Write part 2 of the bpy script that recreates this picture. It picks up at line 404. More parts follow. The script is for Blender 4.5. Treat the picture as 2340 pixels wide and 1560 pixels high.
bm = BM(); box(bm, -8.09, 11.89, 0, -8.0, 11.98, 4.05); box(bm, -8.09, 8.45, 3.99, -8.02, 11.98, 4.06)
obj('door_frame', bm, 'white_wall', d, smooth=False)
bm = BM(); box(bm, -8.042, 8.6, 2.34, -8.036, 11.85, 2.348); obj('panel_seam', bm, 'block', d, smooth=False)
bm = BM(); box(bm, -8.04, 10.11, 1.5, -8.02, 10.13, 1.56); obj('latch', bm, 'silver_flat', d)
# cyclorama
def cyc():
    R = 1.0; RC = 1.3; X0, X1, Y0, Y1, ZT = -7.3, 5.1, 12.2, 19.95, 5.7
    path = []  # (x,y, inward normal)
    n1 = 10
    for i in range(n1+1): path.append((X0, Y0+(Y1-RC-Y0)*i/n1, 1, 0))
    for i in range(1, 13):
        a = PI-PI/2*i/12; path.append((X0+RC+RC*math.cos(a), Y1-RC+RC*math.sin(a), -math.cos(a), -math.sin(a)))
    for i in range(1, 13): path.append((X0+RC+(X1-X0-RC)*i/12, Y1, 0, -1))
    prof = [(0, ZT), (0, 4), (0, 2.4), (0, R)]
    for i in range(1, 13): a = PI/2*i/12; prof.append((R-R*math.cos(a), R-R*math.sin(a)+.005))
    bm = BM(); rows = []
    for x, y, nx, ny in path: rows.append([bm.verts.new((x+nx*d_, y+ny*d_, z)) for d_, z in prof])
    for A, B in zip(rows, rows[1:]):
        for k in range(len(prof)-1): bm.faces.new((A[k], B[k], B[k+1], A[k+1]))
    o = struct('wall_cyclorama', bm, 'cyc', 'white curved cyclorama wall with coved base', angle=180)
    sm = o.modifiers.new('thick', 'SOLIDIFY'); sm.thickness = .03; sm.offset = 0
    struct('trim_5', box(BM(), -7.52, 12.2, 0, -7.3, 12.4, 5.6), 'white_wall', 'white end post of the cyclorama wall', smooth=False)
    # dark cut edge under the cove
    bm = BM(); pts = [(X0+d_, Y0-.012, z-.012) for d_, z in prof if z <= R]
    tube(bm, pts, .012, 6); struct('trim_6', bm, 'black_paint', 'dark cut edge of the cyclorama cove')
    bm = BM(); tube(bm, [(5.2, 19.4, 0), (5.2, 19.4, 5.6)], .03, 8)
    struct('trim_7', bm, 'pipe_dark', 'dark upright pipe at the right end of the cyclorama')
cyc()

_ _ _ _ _

- _Exercise_
Copy down the whole of the data above, matching it exactly.

- _The solution_
Write part 2 of the bpy script that recreates this picture. It picks up at line 404. More parts follow. The script is for Blender 4.5. Treat the picture as 2340 pixels wide and 1560 pixels high.
bm = BM(); box(bm, -8.09, 11.89, 0, -8.0, 11.98, 4.05); box(bm, -8.09, 8.45, 3.99, -8.02, 11.98, 4.06)
obj('door_frame', bm, 'white_wall', d, smooth=False)
bm = BM(); box(bm, -8.042, 8.6, 2.34, -8.036, 11.85, 2.348); obj('panel_seam', bm, 'block', d, smooth=False)
bm = BM(); box(bm, -8.04, 10.11, 1.5, -8.02, 10.13, 1.56); obj('latch', bm, 'silver_flat', d)
# cyclorama
def cyc():
    R = 1.0; RC = 1.3; X0, X1, Y0, Y1, ZT = -7.3, 5.1, 12.2, 19.95, 5.7
    path = []  # (x,y, inward normal)
    n1 = 10
    for i in range(n1+1): path.append((X0, Y0+(Y1-RC-Y0)*i/n1, 1, 0))
    for i in range(1, 13):
        a = PI-PI/2*i/12; path.append((X0+RC+RC*math.cos(a), Y1-RC+RC*math.sin(a), -math.cos(a), -math.sin(a)))
    for i in range(1, 13): path.append((X0+RC+(X1-X0-RC)*i/12, Y1, 0, -1))
    prof = [(0, ZT), (0, 4), (0, 2.4), (0, R)]
    for i in range(1, 13): a = PI/2*i/12; prof.append((R-R*math.cos(a), R-R*math.sin(a)+.005))
    bm = BM(); rows = []
    for x, y, nx, ny in path: rows.append([bm.verts.new((x+nx*d_, y+ny*d_, z)) for d_, z in prof])
    for A, B in zip(rows, rows[1:]):
        for k in range(len(prof)-1): bm.faces.new((A[k], B[k], B[k+1], A[k+1]))
    o = struct('wall_cyclorama', bm, 'cyc', 'white curved cyclorama wall with coved base', angle=180)
    sm = o.modifiers.new('thick', 'SOLIDIFY'); sm.thickness = .03; sm.offset = 0
    struct('trim_5', box(BM(), -7.52, 12.2, 0, -7.3, 12.4, 5.6), 'white_wall', 'white end post of the cyclorama wall', smooth=False)
    # dark cut edge under the cove
    bm = BM(); pts = [(X0+d_, Y0-.012, z-.012) for d_, z in prof if z <= R]
    tube(bm, pts, .012, 6); struct('trim_6', bm, 'black_paint', 'dark cut edge of the cyclorama cove')
    bm = BM(); tube(bm, [(5.2, 19.4, 0), (5.2, 19.4, 5.6)], .03, 8)
    struct('trim_7', bm, 'pipe_dark', 'dark upright pipe at the right end of the cyclorama')
cyc()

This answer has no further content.